At first I paid no attention to this pamphlet, but assumed that intelligent readers could and would answer it. In October I received a letter calling my attention to it and asking me to answer it. This I did by the following letter which I was advised had a beneficial effect in the western states, where the pamphlet was being mainly circulated:

"Mansfield, O., October 12, 1891.
"Mr. Charles F. Stokey, Canton, O.

"My Dear Sir:—Yours of the 8th, accompanied by Mrs. S. E. V.
Emery's pamphlet called 'Seven Financial Conspiracies Which Have
Enslaved the American People,' is received.

"Some time since, this wild and visionary book was sent to me, and I read it with amusement and astonishment that anyone could approve of it or be deceived by its falsehoods.

"The 'seven financial conspiracies' are the seven great pillars of our financial credit, the seven great financial measures by which the government was saved from the perils of war and by which the United States has become the most flourishing and prosperous nation in the world.

"The first chapter attributes the Civil War to an infamous plot of capitalists to absorb the wealth of the country at the expense of the people, when all the world knows that the Civil War was organized by slaveholders to destroy the national government and to set up a slaveholding confederacy in the south upon its ruins. The 'Shylock,' described by Mrs. Emery, is a phantom of her imagination. The 'Shylocks of the war' were the men who furnished the means to carry on the government, and included in their number the most patriotic citizens of the northern states, who, uniting their means with the services and sacrifices of our soldiers, put down the rebellion, abolished slavery, and preserved and strengthened our government.

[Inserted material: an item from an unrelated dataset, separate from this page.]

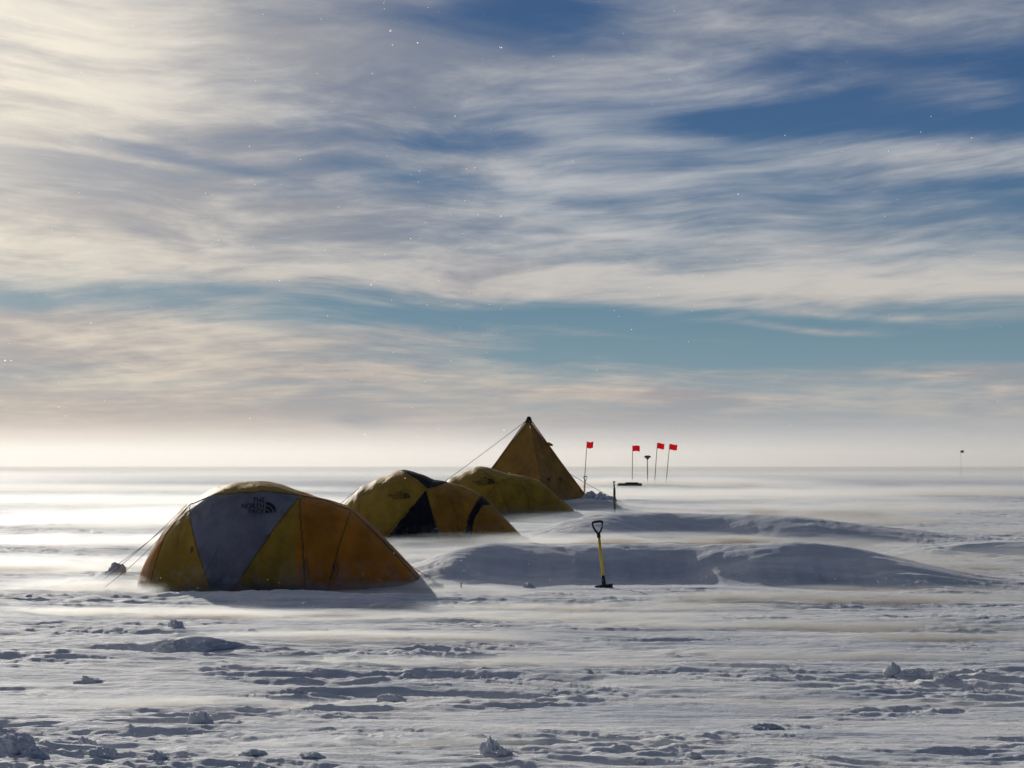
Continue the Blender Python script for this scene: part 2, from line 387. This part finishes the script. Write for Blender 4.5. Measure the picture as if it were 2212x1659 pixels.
# ------------------------------------------------------------ shovels
def shovel(loc,lean,rotz,Ht,label,blade=.09,k=1.,sm=None):
    e=empty('snow_shovel',loc,label,'shovel','snow shovels planted upright',rotz); e.rotation_euler=(0,lean,rotz)
    top=Ht
    v,f=tube([(0,0,.13),(0,0,.4),(0,0,top-.19)],[.019*k,.018*k,.018*k],10); mesh_obj('shaft',v,f,[sm or M_YPL],e)
    v,f=tube([(0,.0,-.02),(0,0,.05),(0,0,.10),(0,0,.15)],[.030,.027,.024,.022],10); mesh_obj('socket',v,f,[M_DARK],e)
    zb=top-.24; parts=[tube([(0,0,zb+.04),(0,0,zb+.07),(0,0,zb+.10)],[.022,.023,.020],10)]
    pl=[(0,0,zb+.08),(-.03,0,zb+.12),(-.052,0,zb+.165),(-.060,0,zb+.20),(-.058,0,zb+.222)]
    for s in (1,-1): parts.append(tube([(s*a,b,c) for a,b,c in pl],[.015,.013,.012,.012,.013],8))
    parts.append(tube([(-.068,0,zb+.225),(-.03,0,zb+.232),(.03,0,zb+.232),(.068,0,zb+.225)],[.013,.016,.016,.013],10))
    v,f=join(parts); mesh_obj('handle',v,f,[M_DARK],e)
    V=[];F=[];n=12;m=8
    for sgn in (0,1):
        for i in range(m+1):
            z=blade*.35-.36*i/m
            for j in range(n+1):
                u=j/n*2-1; V.append((u*.108,-.035+.05*u*u-.02*sgn*.3+.03*(i/m)**2,z-.01*(1-u*u)*(i==m)))
    st=(m+1)*(n+1)
    for i in range(m):
        for j in range(n):
            a=i*(n+1)+j; F.append((a,a+1,a+n+2,a+n+1)); F.append((st+a,st+a+n+1,st+a+n+2,st+a+1))
    for j in range(n): F.append((j,st+j,st+j+1,j+1))
    mesh_obj('blade',V,F,[M_STEEL],e)
    v,f=tube([(-.108,.01,blade*.35),(-.055,-.025,blade*.37),(0,-.035,blade*.38),(.055,-.025,blade*.37),(.108,.01,blade*.35)],.009,6); mesh_obj('step_edge',v,f,[M_STEEL],e)
shovel((1.10,18.9,gz(1.10,18.9)),math.radians(-6),0.15,.80,'yellow-shafted shovel with black D handle stuck upright in snow')
shovel((2.86,44,gz(2.86,44)+.04),math.radians(-3),1.2,.90,'dark shovel standing alone in snow near the tents',k=2.0,sm=M_YDK)
shovel((2.62,57,gz(2.62,57)+.1),math.radians(2),.1,.85,'shovel with D handle standing beside the pyramid tent')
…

"The first of her 'conspiracies' she calls the exception clause in the act of February 25, 1862, by which the duties on imported goods were required to be paid in coin in order to provide the means to pay the interest on coin bonds in coin. This clause had not only the cordial support of Secretary Chase, but of President Lincoln, and proved to be the most important financial aid of the government devised during the war. Goods being imported upon coin values, it was but right that the duty to the government should be paid in the same coin. Otherwise the duties would have been constantly diminishing with the lessening purchasing power of our greenbacks. If the interest of our debt had not been paid in coin, we could have borrowed no money abroad, and the rate of interest, instead of diminishing as it did, would have been largely increased, and the volume of our paper money would necessarily have had to be increased and its value would have gone down lower and lower, and probably ended, as Confederate money did, in being as worthless as rags. This exception clause saved our public credit by making a market for our bonds, and the coin was paid by foreigners for the privilege of entering our markets.

"As for the national banking system—the second of her 'conspiracies' —it is now conceded to have produced the best form of paper money issued by banks that has ever been devised. It was organized to take the place of the state banks, which, at the beginning of the war, had outstanding over $200,000,000 of notes, of value varying from state to state, and most of them at a discount of from five to twenty-five per cent. It was absolutely necessary to get rid of these state bank notes and to substitute for them bank notes secured beyond doubt by the deposit of United States bonds, a system so perfect that from the beginning until now no one has lost a dollar on the circulating notes of national banks. The system may have to give way because we are paying off our bonds, but no sensible man will ever propose in this country to go back to the old system of state banks, and if some security to take the place of United States bonds can be devised for national bank notes, the system will be and ought to be perpetuated.

"The third 'conspiracy' referred to is contraction of the currency. It has been demonstrated by official documents that from the beginning of the war to this time the volume of our currency has been increasing, year by year, more rapidly than our population. In 1860 the total amount of all the money in circulation was $435,000,000, when our population was 31,000,000, and half of this was money of variable and changing value. Now we have in circulation $1,500,000,000, with a population of 64,000,000, and every dollar of this money is good as gold, all kinds equal to each other, passing from hand to hand and paid out as good money, not only in the United States but among all the commercial countries of the world. Our money has increased nearly fourfold, while our population has only doubled.